16 Wall Street Firms admit to Recordkeeping Failures, agree to pay $1.1 billion in penalties

The SEC charged 15 broker-dealers and one affiliated investment adviser for widespread and longstanding failures by the firms and their employees to maintain and preserve electronic communications.

The firms admitted the facts set forth in their respective SEC orders, acknowledged that their conduct violated recordkeeping provisions of the federal securities laws.

The following eight firms (and five affiliates) have agreed to pay penalties of $125 million each:

  • Barclays Capital Inc.
  • BofA Securities Inc. together with Merrill Lynch, Pierce, Fenner & Smith Inc.
  • Citigroup Global Markets Inc.
  • Credit Suisse Securities (USA) LLC
  • Deutsche Bank Securities Inc. together with DWS Distributors Inc. and DWS Investment Management Americas, Inc.
  • Goldman Sachs & Co. LLC
  • Morgan Stanley & Co. LLC together with Morgan Stanley Smith Barney LLC
  • UBS Securities LLC together with UBS Financial Services Inc

The following two firms have agreed to pay penalties of $50 million each:

  • Jefferies LLC
  • Nomura Securities International, Inc.
  • Cantor Fitzgerald & Co. has agreed to pay a $10 million penalty.

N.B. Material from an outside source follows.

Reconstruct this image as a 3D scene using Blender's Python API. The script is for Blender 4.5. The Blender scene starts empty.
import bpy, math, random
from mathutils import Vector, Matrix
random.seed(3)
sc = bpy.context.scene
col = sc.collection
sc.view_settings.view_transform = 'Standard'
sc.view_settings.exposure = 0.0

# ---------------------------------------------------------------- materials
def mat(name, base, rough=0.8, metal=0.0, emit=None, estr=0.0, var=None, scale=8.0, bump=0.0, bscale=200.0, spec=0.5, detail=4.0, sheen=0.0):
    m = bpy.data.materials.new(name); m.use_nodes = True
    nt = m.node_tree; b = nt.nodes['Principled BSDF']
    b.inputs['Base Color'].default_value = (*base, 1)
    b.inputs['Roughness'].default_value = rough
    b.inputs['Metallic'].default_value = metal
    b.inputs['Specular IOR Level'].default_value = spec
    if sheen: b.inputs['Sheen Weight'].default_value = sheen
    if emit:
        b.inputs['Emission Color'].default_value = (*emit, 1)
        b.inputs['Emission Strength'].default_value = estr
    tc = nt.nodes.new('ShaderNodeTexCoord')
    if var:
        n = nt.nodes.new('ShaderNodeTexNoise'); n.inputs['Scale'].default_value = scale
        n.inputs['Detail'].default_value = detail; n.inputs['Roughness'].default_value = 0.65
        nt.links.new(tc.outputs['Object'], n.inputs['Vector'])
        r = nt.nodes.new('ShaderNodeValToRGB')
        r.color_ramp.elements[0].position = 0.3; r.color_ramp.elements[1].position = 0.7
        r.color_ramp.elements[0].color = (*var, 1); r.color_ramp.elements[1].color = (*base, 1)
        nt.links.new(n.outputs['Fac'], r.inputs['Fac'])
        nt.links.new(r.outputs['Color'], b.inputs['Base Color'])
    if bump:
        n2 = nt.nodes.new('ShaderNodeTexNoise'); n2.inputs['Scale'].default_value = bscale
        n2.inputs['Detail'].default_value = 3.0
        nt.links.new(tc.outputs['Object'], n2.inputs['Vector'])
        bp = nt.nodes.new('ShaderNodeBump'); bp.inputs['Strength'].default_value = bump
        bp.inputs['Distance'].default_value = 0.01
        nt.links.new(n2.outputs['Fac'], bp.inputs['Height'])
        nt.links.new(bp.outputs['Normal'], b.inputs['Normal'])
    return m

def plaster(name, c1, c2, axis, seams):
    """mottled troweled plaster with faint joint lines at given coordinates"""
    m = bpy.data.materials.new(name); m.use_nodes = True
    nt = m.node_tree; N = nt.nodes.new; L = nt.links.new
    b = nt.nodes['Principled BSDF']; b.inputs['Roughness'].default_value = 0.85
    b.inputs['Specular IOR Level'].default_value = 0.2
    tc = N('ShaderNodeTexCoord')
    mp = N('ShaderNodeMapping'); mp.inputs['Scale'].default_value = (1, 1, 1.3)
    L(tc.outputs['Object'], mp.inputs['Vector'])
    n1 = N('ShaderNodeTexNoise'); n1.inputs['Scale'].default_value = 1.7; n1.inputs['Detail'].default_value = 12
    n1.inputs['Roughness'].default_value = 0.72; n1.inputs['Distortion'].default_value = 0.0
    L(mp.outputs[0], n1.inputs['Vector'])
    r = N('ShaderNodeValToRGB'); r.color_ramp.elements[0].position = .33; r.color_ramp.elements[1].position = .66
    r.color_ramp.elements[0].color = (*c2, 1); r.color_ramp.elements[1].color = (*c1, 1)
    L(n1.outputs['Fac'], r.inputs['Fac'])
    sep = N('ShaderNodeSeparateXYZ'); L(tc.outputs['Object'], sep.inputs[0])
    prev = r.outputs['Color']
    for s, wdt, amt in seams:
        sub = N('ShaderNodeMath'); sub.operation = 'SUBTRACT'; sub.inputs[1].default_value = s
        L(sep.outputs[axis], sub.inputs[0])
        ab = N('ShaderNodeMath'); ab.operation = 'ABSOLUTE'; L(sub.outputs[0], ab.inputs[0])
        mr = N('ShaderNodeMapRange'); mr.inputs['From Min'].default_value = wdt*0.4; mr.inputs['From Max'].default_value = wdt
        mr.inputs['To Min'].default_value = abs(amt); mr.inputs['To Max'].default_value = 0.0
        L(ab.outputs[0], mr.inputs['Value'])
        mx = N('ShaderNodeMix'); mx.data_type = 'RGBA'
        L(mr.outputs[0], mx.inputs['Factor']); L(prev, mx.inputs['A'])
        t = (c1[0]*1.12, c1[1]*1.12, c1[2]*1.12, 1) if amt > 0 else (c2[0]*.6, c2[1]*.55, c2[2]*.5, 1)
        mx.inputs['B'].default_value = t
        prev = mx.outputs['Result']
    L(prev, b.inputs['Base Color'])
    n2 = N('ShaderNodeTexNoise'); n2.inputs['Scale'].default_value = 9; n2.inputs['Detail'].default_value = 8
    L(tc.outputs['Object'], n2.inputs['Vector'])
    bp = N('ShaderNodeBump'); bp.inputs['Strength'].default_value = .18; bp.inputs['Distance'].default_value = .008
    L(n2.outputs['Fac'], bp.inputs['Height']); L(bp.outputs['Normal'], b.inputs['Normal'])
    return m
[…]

The SEC staff’s investigation uncovered pervasive off-channel communications. The firms cooperated with the investigation by gathering communications from the personal devices of a sample of the firms’ personnel. These personnel included senior and junior investment bankers and debt and equity traders.

From January 2018 through September 2021, the firms’ employees routinely communicated about business matters using text messaging applications on their personal devices. The firms did not maintain or preserve the substantial majority of these off-channel communications, in violation of the federal securities laws. By failing to maintain and preserve required records relating to their businesses, the firms’ actions likely deprived the Commission of these off-channel communications in various Commission investigations. The failings occurred across all of the 16 firms and involved employees at multiple levels of authority, including supervisors and senior executives.